Return each line that holds the word "script".
##### Items
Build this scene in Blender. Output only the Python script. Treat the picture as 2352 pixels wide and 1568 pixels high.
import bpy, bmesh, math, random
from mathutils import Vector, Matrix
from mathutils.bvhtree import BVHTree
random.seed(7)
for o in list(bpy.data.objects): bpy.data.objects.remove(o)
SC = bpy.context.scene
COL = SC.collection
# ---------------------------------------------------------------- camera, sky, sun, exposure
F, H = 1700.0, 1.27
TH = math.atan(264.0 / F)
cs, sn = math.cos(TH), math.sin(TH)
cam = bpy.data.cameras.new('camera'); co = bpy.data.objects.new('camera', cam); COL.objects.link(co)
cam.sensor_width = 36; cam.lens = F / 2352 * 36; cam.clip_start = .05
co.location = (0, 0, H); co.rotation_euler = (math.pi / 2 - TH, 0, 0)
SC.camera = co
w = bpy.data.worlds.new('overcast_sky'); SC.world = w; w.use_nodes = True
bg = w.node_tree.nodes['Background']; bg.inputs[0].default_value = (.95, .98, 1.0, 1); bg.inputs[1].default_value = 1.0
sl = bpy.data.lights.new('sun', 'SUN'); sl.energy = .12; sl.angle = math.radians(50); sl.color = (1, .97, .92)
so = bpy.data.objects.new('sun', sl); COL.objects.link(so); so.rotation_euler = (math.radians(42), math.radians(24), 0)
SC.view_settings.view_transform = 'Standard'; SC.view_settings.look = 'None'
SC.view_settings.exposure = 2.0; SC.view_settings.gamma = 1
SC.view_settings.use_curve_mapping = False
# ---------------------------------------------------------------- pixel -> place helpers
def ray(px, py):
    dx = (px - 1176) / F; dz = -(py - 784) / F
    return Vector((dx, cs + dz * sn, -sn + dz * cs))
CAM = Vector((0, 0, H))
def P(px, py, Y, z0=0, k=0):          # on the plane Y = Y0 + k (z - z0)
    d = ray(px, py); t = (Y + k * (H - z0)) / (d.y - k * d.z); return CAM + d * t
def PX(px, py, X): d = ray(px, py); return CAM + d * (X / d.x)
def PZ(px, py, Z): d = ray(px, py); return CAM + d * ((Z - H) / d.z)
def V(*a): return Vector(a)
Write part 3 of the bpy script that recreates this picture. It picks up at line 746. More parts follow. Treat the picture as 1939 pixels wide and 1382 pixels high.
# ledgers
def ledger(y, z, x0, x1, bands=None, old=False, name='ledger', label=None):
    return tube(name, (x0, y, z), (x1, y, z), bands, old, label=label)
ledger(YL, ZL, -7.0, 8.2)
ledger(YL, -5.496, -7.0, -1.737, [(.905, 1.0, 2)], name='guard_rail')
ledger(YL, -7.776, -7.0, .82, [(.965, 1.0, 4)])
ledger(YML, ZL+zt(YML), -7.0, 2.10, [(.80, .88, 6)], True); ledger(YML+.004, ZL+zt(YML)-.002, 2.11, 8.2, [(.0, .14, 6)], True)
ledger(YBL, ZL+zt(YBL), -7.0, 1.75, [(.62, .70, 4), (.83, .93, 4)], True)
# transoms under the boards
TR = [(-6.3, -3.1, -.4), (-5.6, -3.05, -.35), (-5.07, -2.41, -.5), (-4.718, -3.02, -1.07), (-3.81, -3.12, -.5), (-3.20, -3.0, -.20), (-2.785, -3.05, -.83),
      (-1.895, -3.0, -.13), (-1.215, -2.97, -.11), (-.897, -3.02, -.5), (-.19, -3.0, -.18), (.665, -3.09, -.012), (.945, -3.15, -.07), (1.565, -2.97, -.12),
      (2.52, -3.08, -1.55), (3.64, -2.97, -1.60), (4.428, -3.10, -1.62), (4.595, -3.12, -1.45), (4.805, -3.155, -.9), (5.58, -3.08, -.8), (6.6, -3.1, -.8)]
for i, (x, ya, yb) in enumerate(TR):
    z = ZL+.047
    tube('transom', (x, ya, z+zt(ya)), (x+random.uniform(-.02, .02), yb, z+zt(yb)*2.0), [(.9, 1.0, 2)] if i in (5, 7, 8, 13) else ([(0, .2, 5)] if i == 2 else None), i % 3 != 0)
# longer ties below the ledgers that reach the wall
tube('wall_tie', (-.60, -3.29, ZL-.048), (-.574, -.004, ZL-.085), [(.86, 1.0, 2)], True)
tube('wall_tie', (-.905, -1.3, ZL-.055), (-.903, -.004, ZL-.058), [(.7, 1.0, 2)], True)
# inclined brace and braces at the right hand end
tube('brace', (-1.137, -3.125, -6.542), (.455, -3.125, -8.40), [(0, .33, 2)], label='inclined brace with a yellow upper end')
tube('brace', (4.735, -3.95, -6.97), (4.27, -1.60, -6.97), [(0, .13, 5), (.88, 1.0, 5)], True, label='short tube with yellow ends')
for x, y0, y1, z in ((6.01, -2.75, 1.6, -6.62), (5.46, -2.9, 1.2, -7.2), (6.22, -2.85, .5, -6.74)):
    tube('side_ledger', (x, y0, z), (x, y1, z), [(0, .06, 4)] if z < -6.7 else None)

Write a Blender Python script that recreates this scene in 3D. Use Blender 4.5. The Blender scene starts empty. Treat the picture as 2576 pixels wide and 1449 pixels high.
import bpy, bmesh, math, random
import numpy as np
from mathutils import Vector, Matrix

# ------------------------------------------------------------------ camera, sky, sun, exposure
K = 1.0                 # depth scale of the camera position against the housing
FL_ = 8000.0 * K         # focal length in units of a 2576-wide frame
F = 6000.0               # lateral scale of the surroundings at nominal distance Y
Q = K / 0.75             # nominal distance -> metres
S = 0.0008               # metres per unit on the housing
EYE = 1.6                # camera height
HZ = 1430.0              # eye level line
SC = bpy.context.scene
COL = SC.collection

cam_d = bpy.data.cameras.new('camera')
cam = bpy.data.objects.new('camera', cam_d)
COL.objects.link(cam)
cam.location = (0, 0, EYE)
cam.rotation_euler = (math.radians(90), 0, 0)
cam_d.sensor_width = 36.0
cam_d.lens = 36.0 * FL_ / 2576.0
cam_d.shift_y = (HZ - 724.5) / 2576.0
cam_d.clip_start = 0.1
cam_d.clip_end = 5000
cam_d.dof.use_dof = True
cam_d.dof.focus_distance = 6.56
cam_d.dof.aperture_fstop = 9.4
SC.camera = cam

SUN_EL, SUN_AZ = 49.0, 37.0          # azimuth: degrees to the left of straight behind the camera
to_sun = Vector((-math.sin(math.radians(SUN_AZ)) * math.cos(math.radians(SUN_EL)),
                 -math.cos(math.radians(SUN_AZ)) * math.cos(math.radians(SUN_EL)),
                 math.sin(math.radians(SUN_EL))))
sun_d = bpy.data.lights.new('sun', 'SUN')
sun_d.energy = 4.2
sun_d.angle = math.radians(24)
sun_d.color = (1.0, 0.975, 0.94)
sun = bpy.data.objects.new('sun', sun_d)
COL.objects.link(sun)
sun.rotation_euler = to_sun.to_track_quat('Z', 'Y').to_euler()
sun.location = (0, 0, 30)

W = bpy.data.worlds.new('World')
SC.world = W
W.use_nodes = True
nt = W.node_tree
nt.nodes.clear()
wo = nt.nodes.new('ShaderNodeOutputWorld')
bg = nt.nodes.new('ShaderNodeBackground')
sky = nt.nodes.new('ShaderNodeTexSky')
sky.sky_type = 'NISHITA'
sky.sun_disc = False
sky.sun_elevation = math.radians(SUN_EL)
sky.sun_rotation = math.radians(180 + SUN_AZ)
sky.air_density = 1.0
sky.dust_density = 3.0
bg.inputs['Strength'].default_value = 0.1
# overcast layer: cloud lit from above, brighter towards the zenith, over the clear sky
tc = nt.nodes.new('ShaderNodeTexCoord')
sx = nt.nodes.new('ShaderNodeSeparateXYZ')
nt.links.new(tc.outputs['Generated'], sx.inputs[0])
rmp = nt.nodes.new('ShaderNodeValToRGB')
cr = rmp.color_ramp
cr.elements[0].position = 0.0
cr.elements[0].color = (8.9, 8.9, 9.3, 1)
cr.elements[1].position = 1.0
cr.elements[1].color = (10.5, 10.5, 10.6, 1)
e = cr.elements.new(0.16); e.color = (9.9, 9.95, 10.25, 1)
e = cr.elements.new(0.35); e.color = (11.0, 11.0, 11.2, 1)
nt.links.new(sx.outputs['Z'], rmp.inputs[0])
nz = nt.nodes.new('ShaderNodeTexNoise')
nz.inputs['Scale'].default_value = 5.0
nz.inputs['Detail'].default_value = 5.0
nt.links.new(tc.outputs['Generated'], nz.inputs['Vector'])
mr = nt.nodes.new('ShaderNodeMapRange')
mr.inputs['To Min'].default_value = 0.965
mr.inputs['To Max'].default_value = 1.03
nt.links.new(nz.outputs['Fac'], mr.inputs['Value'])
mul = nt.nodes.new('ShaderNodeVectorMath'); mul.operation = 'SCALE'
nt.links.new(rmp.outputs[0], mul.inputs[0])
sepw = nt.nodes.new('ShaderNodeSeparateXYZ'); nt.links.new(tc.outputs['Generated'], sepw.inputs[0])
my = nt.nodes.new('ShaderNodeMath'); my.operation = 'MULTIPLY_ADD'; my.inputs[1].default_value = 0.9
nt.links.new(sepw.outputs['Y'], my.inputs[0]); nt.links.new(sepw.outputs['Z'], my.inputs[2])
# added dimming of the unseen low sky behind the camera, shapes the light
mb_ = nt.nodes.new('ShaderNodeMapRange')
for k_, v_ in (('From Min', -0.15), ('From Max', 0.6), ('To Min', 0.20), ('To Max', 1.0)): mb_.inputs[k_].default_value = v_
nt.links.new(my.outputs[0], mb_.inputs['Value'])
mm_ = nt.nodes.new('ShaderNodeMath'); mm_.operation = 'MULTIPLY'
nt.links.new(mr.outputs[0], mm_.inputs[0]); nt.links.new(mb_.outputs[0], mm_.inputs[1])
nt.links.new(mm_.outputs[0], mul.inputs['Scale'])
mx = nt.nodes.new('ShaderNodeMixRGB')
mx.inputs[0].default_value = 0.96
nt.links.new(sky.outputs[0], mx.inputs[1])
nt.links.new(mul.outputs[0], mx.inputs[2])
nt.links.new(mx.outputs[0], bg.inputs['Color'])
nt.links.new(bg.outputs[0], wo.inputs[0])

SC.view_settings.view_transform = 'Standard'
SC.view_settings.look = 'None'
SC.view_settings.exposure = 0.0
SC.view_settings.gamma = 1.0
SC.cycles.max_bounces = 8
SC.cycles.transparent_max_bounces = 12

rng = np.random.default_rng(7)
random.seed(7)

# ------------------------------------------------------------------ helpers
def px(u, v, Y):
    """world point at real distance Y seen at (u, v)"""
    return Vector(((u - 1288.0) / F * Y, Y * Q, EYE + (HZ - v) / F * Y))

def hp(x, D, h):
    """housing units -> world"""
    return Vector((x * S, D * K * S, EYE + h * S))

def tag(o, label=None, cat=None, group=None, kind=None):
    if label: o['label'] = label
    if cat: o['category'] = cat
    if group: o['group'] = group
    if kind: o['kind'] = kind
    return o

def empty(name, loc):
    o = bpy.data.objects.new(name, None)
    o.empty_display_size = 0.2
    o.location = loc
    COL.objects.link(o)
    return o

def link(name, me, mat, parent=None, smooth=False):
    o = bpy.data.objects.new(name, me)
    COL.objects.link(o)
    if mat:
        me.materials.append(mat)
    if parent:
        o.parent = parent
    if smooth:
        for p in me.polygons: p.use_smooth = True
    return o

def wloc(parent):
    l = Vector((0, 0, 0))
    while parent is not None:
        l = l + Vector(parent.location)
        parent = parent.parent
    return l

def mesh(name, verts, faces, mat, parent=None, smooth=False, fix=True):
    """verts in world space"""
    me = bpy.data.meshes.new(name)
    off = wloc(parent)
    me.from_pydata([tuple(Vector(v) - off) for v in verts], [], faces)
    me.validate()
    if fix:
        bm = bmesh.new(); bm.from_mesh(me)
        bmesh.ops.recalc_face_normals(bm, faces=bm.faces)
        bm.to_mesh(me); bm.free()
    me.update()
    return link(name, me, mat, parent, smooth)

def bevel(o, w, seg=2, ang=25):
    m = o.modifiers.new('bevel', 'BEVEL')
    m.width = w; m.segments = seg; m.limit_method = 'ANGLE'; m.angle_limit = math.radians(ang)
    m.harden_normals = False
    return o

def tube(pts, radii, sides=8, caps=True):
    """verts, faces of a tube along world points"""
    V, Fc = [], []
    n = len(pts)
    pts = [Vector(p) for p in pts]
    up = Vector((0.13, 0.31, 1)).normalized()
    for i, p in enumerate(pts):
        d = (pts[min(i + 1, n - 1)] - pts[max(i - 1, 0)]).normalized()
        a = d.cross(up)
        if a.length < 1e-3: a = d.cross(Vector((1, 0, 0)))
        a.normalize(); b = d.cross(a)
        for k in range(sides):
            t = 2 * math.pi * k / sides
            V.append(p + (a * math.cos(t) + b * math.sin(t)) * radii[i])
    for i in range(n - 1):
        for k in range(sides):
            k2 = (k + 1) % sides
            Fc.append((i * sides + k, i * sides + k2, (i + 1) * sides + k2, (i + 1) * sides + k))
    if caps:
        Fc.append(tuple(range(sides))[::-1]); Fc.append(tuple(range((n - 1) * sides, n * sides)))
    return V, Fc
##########
- _Answer to this exercise_
Build this scene in Blender. Output only the Python script. Treat the picture as 2352 pixels wide and 1568 pixels high.
Write part 3 of the bpy script that recreates this picture. It picks up at line 746. More parts follow. Treat the picture as 1939 pixels wide and 1382 pixels high.
Write a Blender Python script that recreates this scene in 3D. Use Blender 4.5. The Blender scene starts empty. Treat the picture as 2576 pixels wide and 1449 pixels high.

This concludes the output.